06 July ~2008
This morning me and Ben and Maggie took the trail down the hill to the meadow and the eleven cottonwoods and the frog pond. The milkweed are starting to bloom, and the bees are busy landing on them to get the nectar that awaits them in the corona lobes. They get their feet caught in slits with threads attached to two pollen clusters (pollinia). To break free they have to pull out the pollinia, and sometimes you see bees with several attached to their feet.Under the trees where the brook flows through and the sedge and rush grow I noticed that cottonwood seeds had covered the blades that were lying over. I stopped to photograph it.
I tossed a stick in the lake for Ben to swim out and get and then bring to the meadow for our regular game of throw and fetch. The tall summer grass makes it a challenge for Ben.

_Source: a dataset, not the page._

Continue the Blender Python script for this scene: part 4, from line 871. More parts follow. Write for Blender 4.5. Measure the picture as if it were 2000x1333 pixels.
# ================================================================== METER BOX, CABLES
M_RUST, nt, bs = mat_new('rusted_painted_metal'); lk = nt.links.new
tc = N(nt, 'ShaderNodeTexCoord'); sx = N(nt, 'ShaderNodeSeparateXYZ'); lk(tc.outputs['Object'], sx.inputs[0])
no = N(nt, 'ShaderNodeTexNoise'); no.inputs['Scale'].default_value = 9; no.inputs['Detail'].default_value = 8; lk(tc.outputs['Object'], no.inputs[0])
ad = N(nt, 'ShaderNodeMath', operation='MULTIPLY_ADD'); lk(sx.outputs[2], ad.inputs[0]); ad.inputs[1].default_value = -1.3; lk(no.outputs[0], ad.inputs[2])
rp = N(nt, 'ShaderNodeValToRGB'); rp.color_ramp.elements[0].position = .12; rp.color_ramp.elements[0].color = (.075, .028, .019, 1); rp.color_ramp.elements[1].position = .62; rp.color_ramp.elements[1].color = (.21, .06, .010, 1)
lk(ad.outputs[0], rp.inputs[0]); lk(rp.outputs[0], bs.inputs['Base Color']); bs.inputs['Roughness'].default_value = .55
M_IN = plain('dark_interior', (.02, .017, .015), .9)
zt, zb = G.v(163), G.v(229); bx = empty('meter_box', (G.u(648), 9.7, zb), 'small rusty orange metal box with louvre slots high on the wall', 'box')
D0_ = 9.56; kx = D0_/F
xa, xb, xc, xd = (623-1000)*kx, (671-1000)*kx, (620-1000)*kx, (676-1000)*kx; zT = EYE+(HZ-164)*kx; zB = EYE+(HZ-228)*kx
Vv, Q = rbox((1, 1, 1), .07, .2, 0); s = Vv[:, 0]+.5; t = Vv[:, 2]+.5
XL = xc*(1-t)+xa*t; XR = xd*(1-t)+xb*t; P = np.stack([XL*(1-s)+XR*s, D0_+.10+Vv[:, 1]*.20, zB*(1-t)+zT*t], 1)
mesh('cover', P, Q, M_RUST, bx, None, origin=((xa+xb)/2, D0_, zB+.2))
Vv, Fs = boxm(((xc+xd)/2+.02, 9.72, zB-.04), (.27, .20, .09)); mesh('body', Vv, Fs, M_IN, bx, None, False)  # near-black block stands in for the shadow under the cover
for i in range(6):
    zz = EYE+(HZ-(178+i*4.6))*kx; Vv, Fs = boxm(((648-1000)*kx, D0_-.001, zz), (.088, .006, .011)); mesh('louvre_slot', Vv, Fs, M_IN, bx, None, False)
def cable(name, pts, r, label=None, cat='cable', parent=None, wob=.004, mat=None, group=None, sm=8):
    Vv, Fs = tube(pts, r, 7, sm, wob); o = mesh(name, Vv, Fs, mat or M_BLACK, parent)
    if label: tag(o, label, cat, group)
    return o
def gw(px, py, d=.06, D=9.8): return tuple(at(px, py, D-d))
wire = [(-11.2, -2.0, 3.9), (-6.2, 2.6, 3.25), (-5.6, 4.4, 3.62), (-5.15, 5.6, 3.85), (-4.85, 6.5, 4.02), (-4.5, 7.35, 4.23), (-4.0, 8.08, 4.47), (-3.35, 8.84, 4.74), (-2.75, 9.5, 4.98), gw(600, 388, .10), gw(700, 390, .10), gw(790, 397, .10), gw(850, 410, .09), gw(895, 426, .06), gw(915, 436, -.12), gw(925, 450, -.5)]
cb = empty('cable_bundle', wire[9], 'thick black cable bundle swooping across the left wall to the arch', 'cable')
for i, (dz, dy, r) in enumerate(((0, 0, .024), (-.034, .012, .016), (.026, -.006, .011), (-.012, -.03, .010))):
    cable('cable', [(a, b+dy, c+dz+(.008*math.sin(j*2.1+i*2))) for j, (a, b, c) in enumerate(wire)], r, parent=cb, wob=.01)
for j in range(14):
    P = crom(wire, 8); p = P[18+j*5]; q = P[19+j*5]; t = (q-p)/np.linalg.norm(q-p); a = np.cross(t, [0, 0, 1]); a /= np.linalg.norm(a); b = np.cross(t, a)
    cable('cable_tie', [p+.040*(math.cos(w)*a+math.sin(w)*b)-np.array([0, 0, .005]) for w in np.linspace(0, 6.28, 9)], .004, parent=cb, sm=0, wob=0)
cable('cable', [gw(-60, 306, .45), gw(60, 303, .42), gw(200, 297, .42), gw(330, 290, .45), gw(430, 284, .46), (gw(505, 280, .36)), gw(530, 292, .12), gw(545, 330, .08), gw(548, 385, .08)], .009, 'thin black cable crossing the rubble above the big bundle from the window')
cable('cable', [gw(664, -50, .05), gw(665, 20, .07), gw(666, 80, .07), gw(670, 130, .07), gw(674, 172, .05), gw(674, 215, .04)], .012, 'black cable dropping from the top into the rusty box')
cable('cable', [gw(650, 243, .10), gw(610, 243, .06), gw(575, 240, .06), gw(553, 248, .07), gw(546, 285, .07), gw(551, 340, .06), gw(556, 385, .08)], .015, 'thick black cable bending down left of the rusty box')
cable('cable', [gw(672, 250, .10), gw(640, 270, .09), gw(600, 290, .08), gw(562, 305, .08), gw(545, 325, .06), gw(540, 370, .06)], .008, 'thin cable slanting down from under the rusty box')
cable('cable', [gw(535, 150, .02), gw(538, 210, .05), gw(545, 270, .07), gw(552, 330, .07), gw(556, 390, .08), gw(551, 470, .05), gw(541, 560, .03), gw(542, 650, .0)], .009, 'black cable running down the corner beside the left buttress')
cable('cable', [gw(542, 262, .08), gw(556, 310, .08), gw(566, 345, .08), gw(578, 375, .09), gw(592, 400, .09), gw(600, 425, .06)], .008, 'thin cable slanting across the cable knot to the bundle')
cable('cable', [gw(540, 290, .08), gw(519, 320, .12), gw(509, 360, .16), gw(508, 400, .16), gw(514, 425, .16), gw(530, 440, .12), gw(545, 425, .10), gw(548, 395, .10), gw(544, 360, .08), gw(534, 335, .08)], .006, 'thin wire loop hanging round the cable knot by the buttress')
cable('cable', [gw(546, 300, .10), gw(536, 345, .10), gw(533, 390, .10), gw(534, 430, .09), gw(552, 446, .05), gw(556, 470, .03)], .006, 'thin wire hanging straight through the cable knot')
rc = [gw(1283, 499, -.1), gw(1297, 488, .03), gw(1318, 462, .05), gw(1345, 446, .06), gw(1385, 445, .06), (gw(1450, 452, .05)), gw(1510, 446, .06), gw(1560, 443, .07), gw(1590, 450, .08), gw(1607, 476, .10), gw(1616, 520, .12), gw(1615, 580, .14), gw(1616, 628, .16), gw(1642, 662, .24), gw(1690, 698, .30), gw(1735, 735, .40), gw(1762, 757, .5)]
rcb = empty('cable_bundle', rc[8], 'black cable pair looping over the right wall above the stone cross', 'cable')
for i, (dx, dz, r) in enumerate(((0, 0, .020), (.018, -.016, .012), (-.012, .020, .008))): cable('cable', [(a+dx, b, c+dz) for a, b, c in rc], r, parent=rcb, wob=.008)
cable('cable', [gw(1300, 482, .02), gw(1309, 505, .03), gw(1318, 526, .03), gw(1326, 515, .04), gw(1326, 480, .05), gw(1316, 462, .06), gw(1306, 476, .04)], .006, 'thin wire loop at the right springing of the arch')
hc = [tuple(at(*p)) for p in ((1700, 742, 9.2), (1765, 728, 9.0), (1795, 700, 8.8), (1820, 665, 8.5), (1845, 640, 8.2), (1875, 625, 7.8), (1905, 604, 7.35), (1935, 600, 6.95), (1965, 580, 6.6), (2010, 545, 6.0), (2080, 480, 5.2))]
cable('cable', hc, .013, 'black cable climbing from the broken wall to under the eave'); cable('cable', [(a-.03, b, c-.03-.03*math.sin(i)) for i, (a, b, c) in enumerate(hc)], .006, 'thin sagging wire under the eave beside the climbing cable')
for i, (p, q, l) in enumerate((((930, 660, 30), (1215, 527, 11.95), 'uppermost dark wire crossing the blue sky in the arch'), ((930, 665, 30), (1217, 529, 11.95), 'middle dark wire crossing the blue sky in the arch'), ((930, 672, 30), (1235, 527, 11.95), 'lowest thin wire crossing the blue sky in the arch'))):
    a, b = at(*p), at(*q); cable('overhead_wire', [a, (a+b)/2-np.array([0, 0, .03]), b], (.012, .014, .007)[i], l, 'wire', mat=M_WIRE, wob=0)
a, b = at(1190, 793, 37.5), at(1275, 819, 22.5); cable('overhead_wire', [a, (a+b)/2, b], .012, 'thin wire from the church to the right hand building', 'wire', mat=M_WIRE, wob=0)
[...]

This is the time of the year that the Leopard Frogs jump into the pond in succession, as Ben and Maggie approach. It is big entertainment for the dogs, and I swear Ben seems to mimic them. When one flings itself into the air with their telltale squeak, as if hurling into oblivion, Ben leaps right after them and lands in the same spot. He never finds them - they have vanished.
I know why they disappear, after spending an hour waiting for them to appear again then trying to catch some. When they leap into the pond they continue swimming underwater for several yards, until they are hidden in the cattails and the bottom detritus. I finally had to tell Ben and Maggie that they beat me, I can't catch one for them to see.
Yeah, at 56 years old I wade through ponds trying to catch frogs and talk to my dogs about it. It's all part of the freedom I enjoy - having the luxury to do any damn thing I want. Some might call it eccentric and I don't give a flying frog's butt that they do.
This has been a good weekend - just enough solitude to feel like I have an authentic life, and then when I feel the heaviness of lonely starting to press down, I go out to a dance and swing those pretty ladies and hold them close until my heart is full.
Healing has all kinds of forms. I like the quiet kind - the roof of summer foliage as I walk on the trail with my two border collies - the blue-eyed grass that appears in late afternoons where just grass blades and rush were in the morning, the feeling that there is not one thing better than being down in this meadow with my two border collie friends.
And there is the kind from the touch of a woman's hand, the press of her body next to mine - the spark in her smile that makes me feel proud in having had a part in it, dancing to this song, close in my arms.
I was telling a friend last week that it has been good for me in not having had any sort of contact with my exwife for a couple of years - that perhaps I can get over this. Still, I told her, I have had many friends but no serious relationships since Janet left, almost eight years ago now. My friend said maybe it is understandable that it takes so long - I mean you two were together for such a long time.
I said you know I married her when she was a young woman, beautiful and fit as these young ladies at the swing dance we were at. Perhaps what has kept me alone is that I havent found anything that comes close to what I felt for her then, and continued until she said we had to part. Maybe going slow like I have is a way of honoring my one love.
Once in a while I see someone in the street that from behind looks like her. There is that affection in my heart that can't be explained, followed by a deep sense of loss.